I've come up with this idea, but I don't like the name. It's exclusive, or sounds exclusive, because its name implies affinity to Christianity. It's the spirit of the "good Christian" I'm seeking to emulate, however, not a new mission to regenerate Christianity. I could call it something like Helping Hands instead ...

Social problems of the 19th Century spawned a wave of hands-on organisations, which set about righting wrongs in a practical, sleeves rolled-up way which we've lost today. True, there are still people giving soup to tramps, but we are more likely to fund a pressure group or think tank to try to put pressure on a government to increase social spending than we are to get stuck in.

The name will have to go, but what I want to achieve is a national volunteer force for good works based on helping people. I might need to be more specific? Helping old people would be a good place to start, but actually, the wider the remit, the stronger the potential. A modern Salvation Army that has Christian values (or simply good values) that will offer volunteers offering practical help to anyone who needs it.

It's easier to achieve this through a religious organisation. You can see how the Salvation Army got started and perhaps I should join that (would they let me in?) and try to get a splinter group going. I think most charities (like Sue Ryder) start with a small scheme that snowballs.

If I set up Peterborough Christian Spirit or Peterborough Helping Hands in the first instance, perhaps we'd have a model that we could extend nationally.
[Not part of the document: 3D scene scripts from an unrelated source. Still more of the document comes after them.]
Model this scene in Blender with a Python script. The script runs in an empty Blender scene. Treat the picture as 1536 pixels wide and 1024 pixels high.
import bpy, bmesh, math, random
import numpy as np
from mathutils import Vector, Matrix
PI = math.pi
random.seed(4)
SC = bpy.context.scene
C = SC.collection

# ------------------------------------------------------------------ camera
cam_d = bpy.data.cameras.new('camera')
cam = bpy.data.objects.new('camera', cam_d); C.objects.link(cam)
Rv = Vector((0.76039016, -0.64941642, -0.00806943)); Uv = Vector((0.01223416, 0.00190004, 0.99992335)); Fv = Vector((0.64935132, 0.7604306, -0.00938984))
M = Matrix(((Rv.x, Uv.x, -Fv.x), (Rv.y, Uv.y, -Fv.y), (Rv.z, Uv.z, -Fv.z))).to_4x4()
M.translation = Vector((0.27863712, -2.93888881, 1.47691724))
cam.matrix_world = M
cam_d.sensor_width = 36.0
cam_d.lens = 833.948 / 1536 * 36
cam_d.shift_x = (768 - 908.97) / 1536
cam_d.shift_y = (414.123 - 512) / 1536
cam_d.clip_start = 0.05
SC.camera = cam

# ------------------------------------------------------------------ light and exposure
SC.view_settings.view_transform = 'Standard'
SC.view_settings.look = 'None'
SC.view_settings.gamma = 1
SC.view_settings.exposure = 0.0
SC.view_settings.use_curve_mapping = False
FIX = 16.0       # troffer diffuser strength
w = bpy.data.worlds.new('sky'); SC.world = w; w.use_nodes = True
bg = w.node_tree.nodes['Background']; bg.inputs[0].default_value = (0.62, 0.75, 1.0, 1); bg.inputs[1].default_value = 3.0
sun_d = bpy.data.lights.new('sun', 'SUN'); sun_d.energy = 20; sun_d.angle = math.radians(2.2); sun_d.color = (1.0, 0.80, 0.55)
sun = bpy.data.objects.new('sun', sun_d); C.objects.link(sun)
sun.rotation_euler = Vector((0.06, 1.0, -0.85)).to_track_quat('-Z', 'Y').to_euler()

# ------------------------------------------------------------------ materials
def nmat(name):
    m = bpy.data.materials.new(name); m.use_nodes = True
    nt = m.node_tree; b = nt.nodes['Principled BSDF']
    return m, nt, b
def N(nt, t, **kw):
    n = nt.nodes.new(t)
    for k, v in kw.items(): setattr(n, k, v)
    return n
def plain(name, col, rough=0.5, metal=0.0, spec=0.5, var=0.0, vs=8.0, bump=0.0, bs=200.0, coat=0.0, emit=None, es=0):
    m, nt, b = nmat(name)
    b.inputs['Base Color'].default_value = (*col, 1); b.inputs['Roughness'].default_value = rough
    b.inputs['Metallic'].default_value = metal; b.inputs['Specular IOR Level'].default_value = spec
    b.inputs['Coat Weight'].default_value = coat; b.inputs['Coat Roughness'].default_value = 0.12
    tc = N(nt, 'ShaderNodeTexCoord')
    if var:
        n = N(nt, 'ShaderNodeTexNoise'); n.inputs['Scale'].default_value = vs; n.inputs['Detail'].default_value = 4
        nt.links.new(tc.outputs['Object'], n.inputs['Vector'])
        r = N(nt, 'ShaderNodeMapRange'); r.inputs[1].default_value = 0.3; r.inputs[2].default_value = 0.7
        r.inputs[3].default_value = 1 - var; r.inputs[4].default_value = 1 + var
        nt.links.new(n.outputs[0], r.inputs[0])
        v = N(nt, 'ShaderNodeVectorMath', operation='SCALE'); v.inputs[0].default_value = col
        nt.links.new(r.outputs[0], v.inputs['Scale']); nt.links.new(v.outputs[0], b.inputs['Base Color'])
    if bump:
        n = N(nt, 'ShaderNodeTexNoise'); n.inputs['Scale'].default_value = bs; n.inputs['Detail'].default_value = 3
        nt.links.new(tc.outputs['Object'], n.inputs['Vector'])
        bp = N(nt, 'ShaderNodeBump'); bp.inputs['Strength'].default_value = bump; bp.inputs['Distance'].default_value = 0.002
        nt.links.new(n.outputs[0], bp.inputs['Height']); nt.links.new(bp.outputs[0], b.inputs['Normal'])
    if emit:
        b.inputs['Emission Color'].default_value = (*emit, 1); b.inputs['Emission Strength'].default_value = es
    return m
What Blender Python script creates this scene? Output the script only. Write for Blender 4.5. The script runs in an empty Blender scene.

Perhaps a charity such as Help the Aged would use it as a test bed if I offered my services as an organiser. I'd aim to use the internet to match volunteers to people needing help, like the dog rehoming sites do. People volunteering, especially young people could perhaps be rewarded in some way either with certificates which could be used in their CV or even with some kind of credits which could be exchanged for discounts - free cinema tickets, Nectar points, etc.

I'd have to write a spec, a business plan and then take it to a charity proposing a local trial.

Mobile Still

There's no altruism involved here; just a dream of a different lifestyle. I don't even know if what I propose would be legal, I'd have to look into it.

In Normandy, which is cider country, they have mobile stills which travel around the countryside visiting farms. Farmers are allowed to make and sell a certain amount of cider without paying tax (a little like you can in England, which is why you get farmhouse cider). However, In France, they are allowed to take the surplus cider and distil it into apple brandy (or Calvados).

So each autumn, mobile stills travel from farm to farm taking the surplus cider and distilling it. Now there's a cider tradition in Somerset and even someone making apple brandy, but they also grow a lot of apples in Kent and Cambridgeshire. Wisbech Apple Brandy is a concept that could catch on. Why not? We don't value our agricultural heritage enough in the UK and we have some fine local products. Perhaps I could combine Apple Brandy with POPS and open a pop-up shop in Wisbech!

Actually, I doubt that I could get this off the ground. It would require some huge outlay in equipment and an investment in time (at least five years in the barrel) before you had a product to sell. There would also need to be a few years where you acquired the necessary skills, so it's something I should have tried when I was 50, rather than 60-plus.

Food for thought and any more ideas welcomed.